A year ago, I brought all of this up to my uncle, unable to keep the tears from seeping into my words, saying that they should’ve all done more to protect me and my other cousins this happened to. I had to cover my mouth to keep from sobbing, my boyfriend holding me as I took in deep breaths. I still feel rage at the reaction of my uncle, my parents, my aunt. Nobody bothered to ask me if I was okay or tell me that nobody would hurt me again. I still see that person at family events; hear his name creep up in conversations.
The people who enforce this kind of misogynistic rape culture are the very people who pretend it never happened in the first place. They cover it up to prevent it from tarnishing the family’s reputation, so nobody knows that they vilify, blame and shame the victims and absolve, harbour and protect the perpetrators.
The police had told me I had until I was 21 to reopen the case. Every year since I was 12, I wanted to. I never did, because really what would happen? There was no evidence and I would be questioned for closing the case in the first place.

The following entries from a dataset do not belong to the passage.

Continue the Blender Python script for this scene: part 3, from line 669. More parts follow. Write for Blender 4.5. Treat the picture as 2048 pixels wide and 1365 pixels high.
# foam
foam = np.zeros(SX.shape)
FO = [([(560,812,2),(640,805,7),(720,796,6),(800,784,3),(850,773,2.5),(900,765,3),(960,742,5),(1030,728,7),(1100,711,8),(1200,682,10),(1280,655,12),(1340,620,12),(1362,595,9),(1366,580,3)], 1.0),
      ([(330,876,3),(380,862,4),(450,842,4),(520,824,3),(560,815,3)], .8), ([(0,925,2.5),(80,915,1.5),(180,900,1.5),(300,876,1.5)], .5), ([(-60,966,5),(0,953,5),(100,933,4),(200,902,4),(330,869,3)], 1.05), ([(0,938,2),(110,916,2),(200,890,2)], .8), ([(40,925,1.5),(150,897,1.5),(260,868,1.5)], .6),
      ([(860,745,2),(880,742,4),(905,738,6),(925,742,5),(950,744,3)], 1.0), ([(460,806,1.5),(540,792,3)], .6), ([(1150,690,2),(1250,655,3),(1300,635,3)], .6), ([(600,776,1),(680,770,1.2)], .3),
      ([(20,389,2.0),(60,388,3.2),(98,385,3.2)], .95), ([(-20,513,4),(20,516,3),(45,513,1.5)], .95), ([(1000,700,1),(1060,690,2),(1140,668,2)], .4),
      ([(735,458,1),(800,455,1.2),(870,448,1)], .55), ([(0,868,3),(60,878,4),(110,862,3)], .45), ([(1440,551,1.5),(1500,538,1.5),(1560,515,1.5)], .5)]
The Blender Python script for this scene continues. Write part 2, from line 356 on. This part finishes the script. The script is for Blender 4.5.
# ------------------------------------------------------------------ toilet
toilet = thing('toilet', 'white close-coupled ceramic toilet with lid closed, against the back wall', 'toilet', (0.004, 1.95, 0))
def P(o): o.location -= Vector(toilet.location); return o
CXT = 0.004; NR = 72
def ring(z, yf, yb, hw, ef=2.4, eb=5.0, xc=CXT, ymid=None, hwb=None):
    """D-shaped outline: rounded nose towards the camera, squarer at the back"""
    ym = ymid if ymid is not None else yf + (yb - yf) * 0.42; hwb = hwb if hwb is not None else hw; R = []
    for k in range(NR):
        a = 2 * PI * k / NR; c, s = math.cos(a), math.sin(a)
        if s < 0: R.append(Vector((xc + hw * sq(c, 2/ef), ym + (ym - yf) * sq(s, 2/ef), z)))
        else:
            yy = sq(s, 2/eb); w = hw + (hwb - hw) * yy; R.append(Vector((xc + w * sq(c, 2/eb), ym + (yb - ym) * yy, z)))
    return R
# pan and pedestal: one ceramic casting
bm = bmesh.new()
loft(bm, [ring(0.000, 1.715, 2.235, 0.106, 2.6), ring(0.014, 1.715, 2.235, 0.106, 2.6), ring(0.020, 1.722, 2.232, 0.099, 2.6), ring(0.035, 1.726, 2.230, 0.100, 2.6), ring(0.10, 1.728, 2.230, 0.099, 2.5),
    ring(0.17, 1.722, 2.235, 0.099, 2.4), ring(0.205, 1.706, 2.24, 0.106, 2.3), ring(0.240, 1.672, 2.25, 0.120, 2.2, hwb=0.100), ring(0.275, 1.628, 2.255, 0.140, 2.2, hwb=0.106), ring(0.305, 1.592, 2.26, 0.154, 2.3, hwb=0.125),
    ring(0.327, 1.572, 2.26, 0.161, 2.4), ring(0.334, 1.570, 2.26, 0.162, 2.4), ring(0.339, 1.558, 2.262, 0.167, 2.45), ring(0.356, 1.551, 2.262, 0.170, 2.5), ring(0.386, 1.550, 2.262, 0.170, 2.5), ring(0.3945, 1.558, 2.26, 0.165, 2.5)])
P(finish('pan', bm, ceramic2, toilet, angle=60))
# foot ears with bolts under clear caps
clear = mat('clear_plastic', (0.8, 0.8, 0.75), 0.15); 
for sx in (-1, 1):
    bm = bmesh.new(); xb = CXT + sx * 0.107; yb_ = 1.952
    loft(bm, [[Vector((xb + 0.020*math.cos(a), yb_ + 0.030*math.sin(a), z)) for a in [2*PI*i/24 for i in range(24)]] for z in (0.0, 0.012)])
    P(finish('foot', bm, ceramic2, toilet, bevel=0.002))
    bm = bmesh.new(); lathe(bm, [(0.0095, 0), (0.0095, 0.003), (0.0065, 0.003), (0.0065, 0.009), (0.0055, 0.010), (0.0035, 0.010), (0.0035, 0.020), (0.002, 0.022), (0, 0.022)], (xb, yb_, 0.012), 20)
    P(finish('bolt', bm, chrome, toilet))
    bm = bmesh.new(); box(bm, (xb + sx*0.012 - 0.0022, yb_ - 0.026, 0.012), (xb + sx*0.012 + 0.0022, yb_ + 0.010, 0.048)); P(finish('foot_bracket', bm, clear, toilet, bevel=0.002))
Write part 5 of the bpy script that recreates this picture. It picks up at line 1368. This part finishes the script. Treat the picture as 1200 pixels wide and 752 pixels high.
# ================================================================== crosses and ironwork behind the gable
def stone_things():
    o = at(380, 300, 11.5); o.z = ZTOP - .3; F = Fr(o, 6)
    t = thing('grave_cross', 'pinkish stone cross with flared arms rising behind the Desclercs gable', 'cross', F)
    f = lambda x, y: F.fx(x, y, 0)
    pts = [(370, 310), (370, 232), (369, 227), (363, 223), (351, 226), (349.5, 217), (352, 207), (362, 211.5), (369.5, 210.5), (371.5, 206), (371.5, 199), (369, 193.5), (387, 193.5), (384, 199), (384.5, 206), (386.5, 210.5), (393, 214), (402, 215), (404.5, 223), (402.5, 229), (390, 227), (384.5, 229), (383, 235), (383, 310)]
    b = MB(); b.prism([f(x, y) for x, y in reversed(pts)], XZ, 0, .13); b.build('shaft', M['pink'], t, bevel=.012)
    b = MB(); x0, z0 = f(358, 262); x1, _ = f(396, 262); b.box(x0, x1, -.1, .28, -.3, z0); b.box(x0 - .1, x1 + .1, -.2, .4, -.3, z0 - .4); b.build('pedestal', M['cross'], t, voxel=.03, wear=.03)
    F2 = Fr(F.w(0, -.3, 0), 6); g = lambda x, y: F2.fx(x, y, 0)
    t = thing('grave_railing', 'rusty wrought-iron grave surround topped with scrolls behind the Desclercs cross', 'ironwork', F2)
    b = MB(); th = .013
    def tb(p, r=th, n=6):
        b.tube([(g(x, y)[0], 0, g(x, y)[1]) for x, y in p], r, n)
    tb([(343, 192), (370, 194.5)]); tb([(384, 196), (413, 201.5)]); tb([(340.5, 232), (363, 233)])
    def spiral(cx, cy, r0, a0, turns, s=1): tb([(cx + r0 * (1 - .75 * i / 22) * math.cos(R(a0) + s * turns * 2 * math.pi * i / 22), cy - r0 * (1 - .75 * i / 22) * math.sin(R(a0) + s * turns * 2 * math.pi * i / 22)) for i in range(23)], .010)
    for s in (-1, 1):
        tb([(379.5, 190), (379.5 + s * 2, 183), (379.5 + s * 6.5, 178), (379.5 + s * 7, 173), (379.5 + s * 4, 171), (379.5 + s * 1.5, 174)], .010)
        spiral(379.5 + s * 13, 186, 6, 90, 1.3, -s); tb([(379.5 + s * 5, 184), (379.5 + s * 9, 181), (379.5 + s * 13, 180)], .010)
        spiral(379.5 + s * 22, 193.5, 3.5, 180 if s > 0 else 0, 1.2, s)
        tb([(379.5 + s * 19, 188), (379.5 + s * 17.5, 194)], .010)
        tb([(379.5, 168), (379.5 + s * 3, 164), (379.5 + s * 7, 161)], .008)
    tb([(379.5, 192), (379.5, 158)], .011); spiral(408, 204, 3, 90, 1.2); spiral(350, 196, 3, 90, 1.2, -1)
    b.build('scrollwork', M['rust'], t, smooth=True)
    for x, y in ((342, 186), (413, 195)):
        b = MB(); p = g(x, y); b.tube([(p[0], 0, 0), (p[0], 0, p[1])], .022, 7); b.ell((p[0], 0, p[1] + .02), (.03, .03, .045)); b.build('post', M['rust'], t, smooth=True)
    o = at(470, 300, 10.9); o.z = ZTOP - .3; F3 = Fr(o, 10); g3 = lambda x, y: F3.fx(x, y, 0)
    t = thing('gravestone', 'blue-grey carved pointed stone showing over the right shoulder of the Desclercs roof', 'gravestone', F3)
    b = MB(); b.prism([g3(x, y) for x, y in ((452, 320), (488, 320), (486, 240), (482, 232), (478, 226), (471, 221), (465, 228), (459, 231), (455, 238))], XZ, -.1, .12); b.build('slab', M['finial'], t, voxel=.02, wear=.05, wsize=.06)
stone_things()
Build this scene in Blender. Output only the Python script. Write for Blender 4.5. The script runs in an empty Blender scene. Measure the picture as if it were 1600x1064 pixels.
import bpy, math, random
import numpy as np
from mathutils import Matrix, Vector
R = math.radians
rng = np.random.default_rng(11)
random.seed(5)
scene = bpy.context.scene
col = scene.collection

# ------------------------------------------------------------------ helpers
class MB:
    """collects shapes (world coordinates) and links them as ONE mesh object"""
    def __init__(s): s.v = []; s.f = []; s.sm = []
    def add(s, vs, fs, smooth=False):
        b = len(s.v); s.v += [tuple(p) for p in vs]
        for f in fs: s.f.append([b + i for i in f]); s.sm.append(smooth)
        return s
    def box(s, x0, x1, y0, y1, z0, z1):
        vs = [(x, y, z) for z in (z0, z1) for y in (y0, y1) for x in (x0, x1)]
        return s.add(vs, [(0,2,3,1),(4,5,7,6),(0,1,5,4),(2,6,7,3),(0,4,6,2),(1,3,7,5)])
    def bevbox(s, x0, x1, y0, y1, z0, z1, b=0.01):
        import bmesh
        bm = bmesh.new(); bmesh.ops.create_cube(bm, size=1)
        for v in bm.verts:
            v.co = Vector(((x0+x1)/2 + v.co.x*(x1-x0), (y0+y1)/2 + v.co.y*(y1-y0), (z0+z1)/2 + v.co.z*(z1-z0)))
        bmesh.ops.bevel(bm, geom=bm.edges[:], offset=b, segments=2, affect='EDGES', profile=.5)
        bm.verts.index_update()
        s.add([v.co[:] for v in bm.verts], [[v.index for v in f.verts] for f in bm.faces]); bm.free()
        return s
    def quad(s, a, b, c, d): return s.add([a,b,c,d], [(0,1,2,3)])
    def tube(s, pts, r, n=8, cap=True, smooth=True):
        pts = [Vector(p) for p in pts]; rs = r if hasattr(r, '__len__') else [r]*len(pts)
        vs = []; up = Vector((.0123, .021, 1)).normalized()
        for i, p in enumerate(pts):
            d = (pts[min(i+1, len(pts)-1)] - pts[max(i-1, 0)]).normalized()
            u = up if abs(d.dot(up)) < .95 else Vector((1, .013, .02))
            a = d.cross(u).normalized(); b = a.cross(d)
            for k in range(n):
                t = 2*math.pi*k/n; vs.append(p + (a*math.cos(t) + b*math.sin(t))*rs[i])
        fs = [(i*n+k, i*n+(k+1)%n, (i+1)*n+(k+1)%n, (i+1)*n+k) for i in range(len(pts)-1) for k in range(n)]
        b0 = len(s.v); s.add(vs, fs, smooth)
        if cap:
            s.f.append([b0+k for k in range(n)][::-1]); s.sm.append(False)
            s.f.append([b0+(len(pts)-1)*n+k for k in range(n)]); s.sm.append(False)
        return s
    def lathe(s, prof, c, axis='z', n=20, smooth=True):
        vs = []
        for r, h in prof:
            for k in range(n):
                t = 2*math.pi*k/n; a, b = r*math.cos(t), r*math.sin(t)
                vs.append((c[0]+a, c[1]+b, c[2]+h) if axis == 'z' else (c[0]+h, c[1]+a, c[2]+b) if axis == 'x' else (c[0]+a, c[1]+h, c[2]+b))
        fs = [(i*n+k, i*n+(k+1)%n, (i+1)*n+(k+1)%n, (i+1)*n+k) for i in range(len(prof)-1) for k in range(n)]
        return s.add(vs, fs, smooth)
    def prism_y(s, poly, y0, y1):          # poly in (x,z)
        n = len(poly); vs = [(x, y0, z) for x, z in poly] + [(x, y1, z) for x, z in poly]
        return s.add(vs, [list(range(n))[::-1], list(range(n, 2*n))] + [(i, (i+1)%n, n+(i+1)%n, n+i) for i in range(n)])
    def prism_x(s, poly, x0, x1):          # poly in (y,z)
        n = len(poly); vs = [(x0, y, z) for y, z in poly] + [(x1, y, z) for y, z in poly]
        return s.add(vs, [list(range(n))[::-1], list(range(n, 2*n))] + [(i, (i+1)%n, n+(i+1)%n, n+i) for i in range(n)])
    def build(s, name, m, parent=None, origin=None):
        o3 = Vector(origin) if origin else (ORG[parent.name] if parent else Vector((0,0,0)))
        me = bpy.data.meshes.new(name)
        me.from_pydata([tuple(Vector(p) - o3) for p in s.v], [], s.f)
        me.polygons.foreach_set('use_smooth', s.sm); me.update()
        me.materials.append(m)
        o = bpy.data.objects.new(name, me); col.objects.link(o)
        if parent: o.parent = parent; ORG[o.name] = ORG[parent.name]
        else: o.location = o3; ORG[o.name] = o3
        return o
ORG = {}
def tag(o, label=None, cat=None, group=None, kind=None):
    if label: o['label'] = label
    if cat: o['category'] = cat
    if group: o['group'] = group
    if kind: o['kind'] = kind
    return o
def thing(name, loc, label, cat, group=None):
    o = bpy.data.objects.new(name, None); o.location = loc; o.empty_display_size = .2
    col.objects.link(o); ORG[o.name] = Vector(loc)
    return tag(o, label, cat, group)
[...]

Seeing what happened to Sarah Everard, going home from her mate’s house, made me so angry. Seeing the men say “well she shouldn’t have been alone at night” made me so angry, because it is something I see all the time. Women are constantly blamed, constantly put under the microscope whenever something happens to us.
I am tired of acting like it doesn’t affect me. I am tired of being scared of the men in my life; I am tired of being scared of every man when leaving my home. I am tired of my culture silencing women, all in the name of izzat.
It is teaching every other young girl that they will never be protected, they will never matter. We are constantly have the same conversations around our safety and wellbeing, about the lengths we go to for our own protection – holding keys between our knuckles, sharing our location with everyone we know. But nothing is changing. We are still getting abused, raped, assaulted, and harassed. We are still getting blamed. I shouldn’t have had to share my location when I first met my boyfriend – that shouldn’t be a part of every woman’s natural instinct, just in case.
We shouldn’t be feeling scared when we see a man looking at us in public, we shouldn’t be terrified and thinking the worst when our mates forget to text us when they get home. Being a woman in this world shouldn’t mean fearing for our safety every day.